Electrochemical inference of reduced thermodynamic descriptors for electrolyte non-ideality
Аннотация
Electrochemical measurements in concentrated electrolytes are intrinsically sensitive to non-ideal chemical potentials, yet they are commonly interpreted using assumed activity models rather than exploited as thermodynamic constraints. In this work, we introduce an inverse electrochemical framework in which macroscopic electrical observables are used to infer a reduced set of thermodynamic descriptors governing electrolyte non-ideality. Using the open-circuit response of a reverse electrodialysis (RED) stack, the deviation from ideal-solution behavior is related to the ratio of mean ionic activity coefficients between concentrated and dilute streams.
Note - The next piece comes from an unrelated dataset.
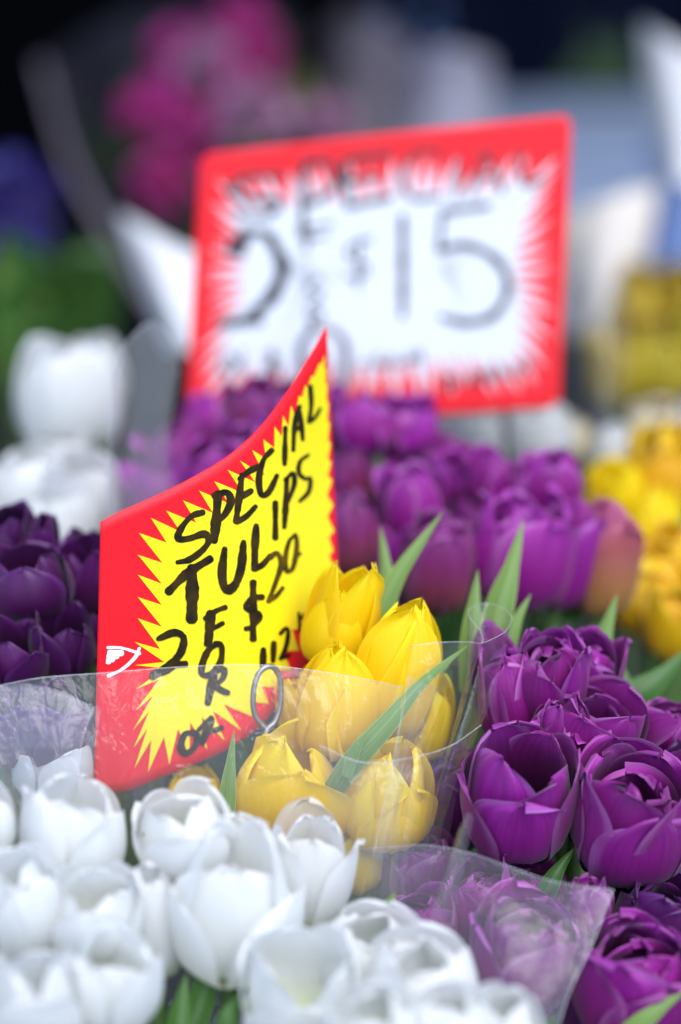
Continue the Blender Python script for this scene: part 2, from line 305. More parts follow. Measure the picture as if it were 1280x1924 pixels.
TUL = {}
def tulip(key, kind, px, py, d, wpx, hpx, rt=0.8, side=0, fwd=0, rot=0, label='', group=None, n=6, wd=1.0, seed=None, ruffle=1.0, stemlen=None, hi=True, irr=1.0, jag=0.0, pw=0.5, hs0=None, hs1=None, rings=2, inn=0.84, cat='tulip', zfoot=None, tip=2.3, bends=None):
    rng = np.random.default_rng(seed if seed is not None else (abs(hash((int(px), int(py)))) % 99991))
    W = wpx * mm(d); Hh = hpx * mm(d)
    R = W / 2 / max(1.0, 0.55 + 0.45 * rt) ; H = max(1.05 * R, (Hh - 2 * R * 0.55 * math.sin(PITCH)) / 0.93)
    ax = Vector((math.sin(math.radians(side)), -math.sin(math.radians(fwd)), 1)); ax.normalize()
    q = np.array(Vector((0, 0, 1)).rotation_difference(ax).to_matrix())
    c = at(px, py, d); base = c - np.array(ax) * H * 0.5
    zf = BZ if zfoot is None else zfoot
    foot = np.array([base[0] - ax[0] * 0.05, base[1] - ax[1] * 0.05 + 0.012, zf])
    root = thing('tulip', label, cat, tuple(foot), group)
    TUL[key] = (root, foot)
    nn = n // 2
    for ring in range(rings):
        for i in range(nn if ring < 2 else 3):
            phi = math.radians(rot - 90) + 2 * math.pi * i / nn + (math.pi / nn if ring % 2 else 0) + rng.uniform(-0.1, 0.1)
            rr = rt + rng.uniform(-0.12, 0.16) * irr
            bd = rng.normal(0, 0.045) * irr
            hh_ = (hs0 if ring == 0 else hs1); hk = hh_[i % len(hh_)] if hh_ else 1.0
            if ring: rr *= inn
            if bends and ring == 0: bd = bends[i % len(bends)]
            P = petal(R, H, rr * (0.7 if ring == 2 else 1), (1.0, 0.86, 0.62)[ring], phi, rng, nu=14 if hi else 8, nv=20 if hi else 12,
                      wid=wd * rng.uniform(1.02, 1.18) * (3 / nn) ** 0.45, hs=hk * (1 + (rng.uniform(-0.10, 0.03)) * irr) + (0, 0.01, -0.10)[ring], tip=tip * rng.uniform(0.85, 1.2), bend=bd, ruffle=ruffle, jag=jag, pw=pw)
            Pw = P @ q.T + base - foot
            link('petal', grid_mesh('petal', Pw), M[kind], root)
    p1 = base + np.array(ax) * 0.003
    path = catmull([foot - foot, (foot + (p1 - foot) * 0.35 + np.array([0.004, 0.003, 0])) - foot, (p1 - np.array(ax) * 0.03) - foot, p1 - foot], 10)
    sm = M['stem']
    link('stem', grid_mesh('stem', tube_pts(path, np.linspace(0.0042, 0.0036, 10))), sm, root)
    return root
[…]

Instead of attempting full multi-ion compositional inversion, which is generally underdetermined, the electrolyte is parameterized by a reduced thermodynamic descriptor vector capturing the dominant effects of multivalent ions and specific short-range interactions within a Pitzer-consistent structure. The descriptors are identified by minimizing the mismatch between the activity-coefficient ratio implied by the electrochemical response and that predicted by the thermodynamic model. This formulation reframes RED observables as constraints on effective interaction descriptors that shape non-ideal chemical potentials, enabling thermodynamically interpretable inference from electrical measurements without full electrolyte speciation.